- **Problem requirements**
Read the records below. Copy each line where the string "scene" occurs.

- **Provided records**
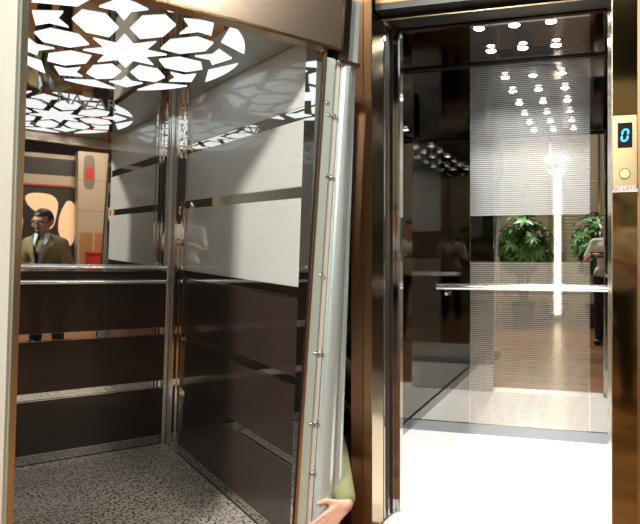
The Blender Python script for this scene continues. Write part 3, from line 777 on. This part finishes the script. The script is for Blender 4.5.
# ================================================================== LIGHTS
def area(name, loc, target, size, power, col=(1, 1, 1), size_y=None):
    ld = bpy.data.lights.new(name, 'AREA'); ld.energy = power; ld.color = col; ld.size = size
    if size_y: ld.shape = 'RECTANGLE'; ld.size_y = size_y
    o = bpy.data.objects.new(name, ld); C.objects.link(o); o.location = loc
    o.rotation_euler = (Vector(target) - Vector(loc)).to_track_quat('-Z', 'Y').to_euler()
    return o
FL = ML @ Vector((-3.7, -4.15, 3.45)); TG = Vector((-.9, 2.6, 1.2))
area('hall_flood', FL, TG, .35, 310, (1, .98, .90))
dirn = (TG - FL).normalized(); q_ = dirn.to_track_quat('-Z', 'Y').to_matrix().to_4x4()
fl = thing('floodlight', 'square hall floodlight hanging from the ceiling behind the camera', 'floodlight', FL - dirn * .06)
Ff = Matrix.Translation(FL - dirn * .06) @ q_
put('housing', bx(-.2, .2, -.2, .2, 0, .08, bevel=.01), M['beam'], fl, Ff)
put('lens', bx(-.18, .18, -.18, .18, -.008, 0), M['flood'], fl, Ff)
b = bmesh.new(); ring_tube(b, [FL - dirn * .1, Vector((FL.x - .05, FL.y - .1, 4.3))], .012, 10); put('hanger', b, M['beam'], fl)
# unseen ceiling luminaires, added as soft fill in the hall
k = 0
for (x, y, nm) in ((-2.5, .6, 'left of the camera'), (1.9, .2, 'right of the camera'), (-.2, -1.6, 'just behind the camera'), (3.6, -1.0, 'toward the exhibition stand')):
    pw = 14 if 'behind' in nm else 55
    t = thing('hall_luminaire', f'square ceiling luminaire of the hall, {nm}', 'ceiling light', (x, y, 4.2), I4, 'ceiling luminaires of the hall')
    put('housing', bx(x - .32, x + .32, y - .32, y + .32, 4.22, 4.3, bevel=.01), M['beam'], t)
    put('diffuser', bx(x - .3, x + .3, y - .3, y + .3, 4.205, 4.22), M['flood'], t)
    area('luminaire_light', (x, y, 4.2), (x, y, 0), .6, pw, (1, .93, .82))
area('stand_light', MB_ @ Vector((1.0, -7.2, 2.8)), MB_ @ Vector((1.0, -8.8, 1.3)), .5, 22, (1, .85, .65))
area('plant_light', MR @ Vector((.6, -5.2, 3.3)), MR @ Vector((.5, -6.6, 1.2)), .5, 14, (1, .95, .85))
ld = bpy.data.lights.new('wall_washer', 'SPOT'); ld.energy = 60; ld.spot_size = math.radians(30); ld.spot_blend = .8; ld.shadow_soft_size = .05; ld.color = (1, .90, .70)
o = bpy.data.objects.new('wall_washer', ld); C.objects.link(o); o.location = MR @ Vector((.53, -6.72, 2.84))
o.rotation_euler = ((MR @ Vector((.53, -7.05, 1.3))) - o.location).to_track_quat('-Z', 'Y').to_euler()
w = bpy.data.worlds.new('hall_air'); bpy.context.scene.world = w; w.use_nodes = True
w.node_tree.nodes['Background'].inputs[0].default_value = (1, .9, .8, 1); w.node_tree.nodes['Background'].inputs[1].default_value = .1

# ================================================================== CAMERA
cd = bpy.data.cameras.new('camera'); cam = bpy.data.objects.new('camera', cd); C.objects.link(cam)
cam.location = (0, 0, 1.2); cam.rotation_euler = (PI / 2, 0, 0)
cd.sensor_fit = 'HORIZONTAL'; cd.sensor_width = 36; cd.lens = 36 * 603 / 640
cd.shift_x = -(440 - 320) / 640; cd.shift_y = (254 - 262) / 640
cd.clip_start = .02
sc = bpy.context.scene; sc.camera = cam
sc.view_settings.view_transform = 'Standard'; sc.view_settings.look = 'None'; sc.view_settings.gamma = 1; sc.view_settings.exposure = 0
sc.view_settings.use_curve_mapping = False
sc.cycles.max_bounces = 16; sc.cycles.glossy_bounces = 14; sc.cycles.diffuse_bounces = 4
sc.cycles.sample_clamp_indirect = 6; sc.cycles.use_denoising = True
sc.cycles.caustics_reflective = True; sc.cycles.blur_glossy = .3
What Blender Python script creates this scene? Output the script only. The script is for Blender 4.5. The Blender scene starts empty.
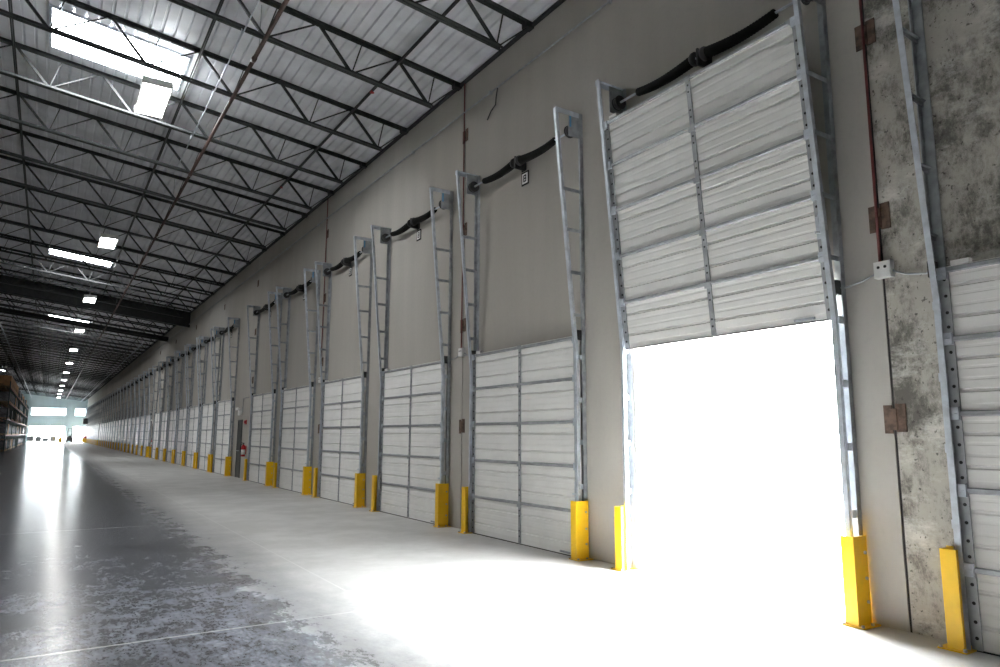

- **Result**
The Blender Python script for this scene continues. Write part 3, from line 777 on. This part finishes the script. The script is for Blender 4.5.
w = bpy.data.worlds.new('hall_air'); bpy.context.scene.world = w; w.use_nodes = True
sc = bpy.context.scene; sc.camera = cam
What Blender Python script creates this scene? Output the script only. The script is for Blender 4.5. The Blender scene starts empty.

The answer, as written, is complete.